「日本復帰65周年記念展―記憶から記録へ―」が奄美博物館で開幕した
奄美博物館 記憶継承に課題も
奄美市教育委員会文化財課は22日、同市名瀬の奄美博物館で奄美群島日本復帰65周年記念「日本復帰65周年記念展―記憶から記録へ―」を開始した。5年ぶりに同館などの所蔵資料が公開され、当時の苦難や日本復帰運動の状況が一覧して学べる展示となっている。企画展は来月27日まで。
復帰運動の企画展はこれまでに、日本復帰40周年、同50周年、同60周年と10年ごとに開催。ただ当時の記憶が残っている人が少なくなり継承が難しい状況にあるため、前回から5年目での企画展となった。

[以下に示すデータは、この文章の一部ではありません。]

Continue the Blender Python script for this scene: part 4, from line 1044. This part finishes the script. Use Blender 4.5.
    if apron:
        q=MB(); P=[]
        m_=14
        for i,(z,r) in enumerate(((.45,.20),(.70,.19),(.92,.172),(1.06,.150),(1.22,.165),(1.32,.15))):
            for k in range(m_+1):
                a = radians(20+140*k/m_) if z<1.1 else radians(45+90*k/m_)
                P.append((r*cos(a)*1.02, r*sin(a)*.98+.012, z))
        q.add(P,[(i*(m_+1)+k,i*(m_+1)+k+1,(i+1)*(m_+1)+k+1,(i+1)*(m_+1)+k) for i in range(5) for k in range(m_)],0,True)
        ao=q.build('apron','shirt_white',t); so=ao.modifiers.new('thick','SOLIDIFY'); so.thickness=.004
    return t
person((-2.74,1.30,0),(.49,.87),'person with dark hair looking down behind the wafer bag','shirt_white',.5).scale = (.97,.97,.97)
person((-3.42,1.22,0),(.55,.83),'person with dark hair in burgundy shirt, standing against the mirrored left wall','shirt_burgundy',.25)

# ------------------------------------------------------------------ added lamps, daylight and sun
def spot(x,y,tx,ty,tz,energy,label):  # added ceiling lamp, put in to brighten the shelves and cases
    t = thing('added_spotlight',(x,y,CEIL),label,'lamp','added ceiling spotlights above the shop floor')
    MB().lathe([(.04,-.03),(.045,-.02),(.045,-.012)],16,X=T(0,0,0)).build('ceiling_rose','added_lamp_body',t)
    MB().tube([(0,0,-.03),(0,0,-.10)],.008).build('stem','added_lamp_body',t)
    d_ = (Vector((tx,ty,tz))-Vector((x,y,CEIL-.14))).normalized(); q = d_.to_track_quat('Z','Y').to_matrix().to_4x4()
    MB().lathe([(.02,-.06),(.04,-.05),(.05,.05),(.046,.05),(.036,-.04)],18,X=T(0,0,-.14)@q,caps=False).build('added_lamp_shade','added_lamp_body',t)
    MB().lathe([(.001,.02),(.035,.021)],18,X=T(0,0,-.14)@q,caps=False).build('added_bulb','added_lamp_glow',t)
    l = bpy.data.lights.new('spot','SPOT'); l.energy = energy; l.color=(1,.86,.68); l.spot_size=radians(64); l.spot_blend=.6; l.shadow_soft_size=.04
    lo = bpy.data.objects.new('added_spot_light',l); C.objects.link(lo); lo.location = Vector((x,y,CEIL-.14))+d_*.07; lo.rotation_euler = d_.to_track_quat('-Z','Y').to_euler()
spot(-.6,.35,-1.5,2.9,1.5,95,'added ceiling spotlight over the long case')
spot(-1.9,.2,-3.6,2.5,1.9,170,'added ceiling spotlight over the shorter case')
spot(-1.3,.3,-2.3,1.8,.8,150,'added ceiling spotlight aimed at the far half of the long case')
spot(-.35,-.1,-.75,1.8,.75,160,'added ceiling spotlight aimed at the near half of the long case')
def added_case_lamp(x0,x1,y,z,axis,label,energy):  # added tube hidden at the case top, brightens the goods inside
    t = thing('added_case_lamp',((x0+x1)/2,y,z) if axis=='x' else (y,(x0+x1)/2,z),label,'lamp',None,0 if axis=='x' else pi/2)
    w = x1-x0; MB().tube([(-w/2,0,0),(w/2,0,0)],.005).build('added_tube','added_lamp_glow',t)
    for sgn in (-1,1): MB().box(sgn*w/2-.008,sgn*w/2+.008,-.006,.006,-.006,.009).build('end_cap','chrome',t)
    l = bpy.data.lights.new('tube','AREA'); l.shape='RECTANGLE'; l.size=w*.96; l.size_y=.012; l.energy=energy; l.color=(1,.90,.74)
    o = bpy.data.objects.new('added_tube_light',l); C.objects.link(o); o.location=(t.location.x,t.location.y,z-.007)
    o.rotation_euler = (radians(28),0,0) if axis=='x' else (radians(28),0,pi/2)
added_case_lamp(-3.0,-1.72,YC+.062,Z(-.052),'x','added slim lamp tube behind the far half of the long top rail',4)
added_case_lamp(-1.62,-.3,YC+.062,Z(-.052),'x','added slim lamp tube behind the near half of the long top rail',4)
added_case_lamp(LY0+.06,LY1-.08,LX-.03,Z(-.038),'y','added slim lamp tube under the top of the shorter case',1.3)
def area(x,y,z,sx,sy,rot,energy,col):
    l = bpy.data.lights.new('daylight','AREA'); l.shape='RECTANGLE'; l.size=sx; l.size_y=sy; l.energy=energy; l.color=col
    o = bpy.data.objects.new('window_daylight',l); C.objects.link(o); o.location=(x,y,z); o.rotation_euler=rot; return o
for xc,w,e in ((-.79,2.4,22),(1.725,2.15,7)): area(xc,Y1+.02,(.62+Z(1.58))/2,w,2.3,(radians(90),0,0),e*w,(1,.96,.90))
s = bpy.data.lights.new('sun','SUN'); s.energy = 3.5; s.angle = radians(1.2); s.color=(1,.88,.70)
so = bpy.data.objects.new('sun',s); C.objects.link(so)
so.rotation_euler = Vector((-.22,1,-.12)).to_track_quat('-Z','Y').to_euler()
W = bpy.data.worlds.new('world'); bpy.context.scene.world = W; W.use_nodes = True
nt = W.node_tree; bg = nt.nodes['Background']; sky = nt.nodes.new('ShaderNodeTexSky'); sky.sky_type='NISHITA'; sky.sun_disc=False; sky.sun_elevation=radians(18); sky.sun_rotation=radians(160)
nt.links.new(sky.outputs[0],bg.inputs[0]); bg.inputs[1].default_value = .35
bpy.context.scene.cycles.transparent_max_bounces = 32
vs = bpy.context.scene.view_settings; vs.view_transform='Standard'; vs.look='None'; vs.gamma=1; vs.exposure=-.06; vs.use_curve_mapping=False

今回の企画展は、記録(資料)から太平洋戦争や、米軍政府による行政分離、日本復帰運動などを学び考える機会とする目的。同館の所蔵資料以外に、名瀬小学校の資料なども展示公開されている。
名瀬小学校は復帰運動の決起集会の会場として校庭や石段などが利用され、2013年に市の文化財に指定。同校の保管資料として復帰運動の中心的人物だった泉芳朗が、演説で用いた円形テーブルも出展している。
展示内容は▽太平洋戦争時の奄美群島▽米軍政府統治下の奄美群島▽日本復帰運動▽日本復帰から現代へ―と区分。復帰当時の様相を伝える約50枚の展示物や、90点ほどの資料が公開されている。
同課の久伸博課長は、「今後は日本復帰運動の記憶を持つ人もより少なくなる。記憶の継承が課題」と説明。「記録から学ぶためにも、撮影者の調査含めての写真収集や、記録資料の整理などを推し進めたい」と語った。
企画展は来月27日までで、「奄美群島日本復帰記念の日」である25日は入館料が無料になる。